Während Brühl und Erftstadt den Zuschlag zahlen, stellten Hürth und zuletzt auch Wesseling die Zahlungen ein. Hürths Stadtwerkechef Ahrens-Salzsieder erklärte, er wolle sich von Remondis für eine Leistung nicht zweimal zur Kasse bitten lassen. Schließlich bezahle der Kreis bereits für die Müllannahme in Kerpen und lege die Kosten über die Abfallgebühren auf die Kommunen um. Sein Wesselinger Amtskollege Bernhard Hadel sieht es ähnlich.

Seit Anfang Januar lässt Ahrens-Salzsieder seine Müllwagen nun wieder an Erftstadt vorbei nach Kerpen fahren – dort liefern jetzt nur noch die Hürther ab. Vor dem Kölner Landgericht streiten sich Remondis und die Stadtwerke um über 140 000 Euro.

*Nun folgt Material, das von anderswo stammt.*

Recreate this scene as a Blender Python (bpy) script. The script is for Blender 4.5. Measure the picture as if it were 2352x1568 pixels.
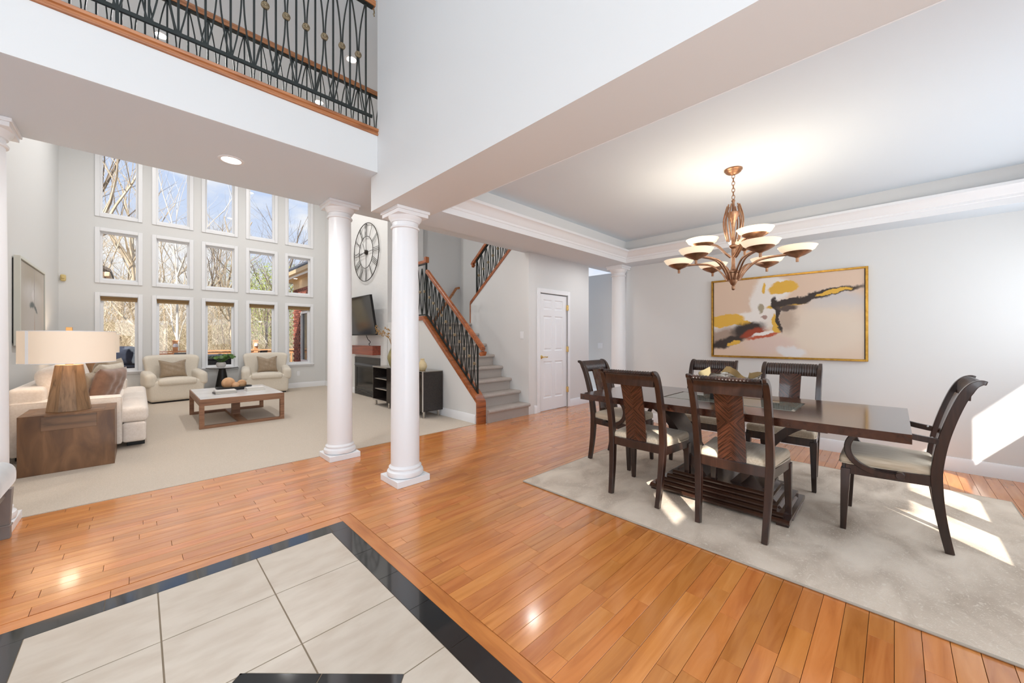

Die SPD macht den Mülltourismus nun zum Thema im Kreisentwicklungsausschuss, der am Mittwoch tagt. Kreisparteichef Guido van den Berg und SPD-Landratskandidat Hans Krings fordern, dass der Kreis Erftstadt als zweiten Müllsammelpunkt festlegt, damit die Kommunen dort nicht extra bezahlen müssen."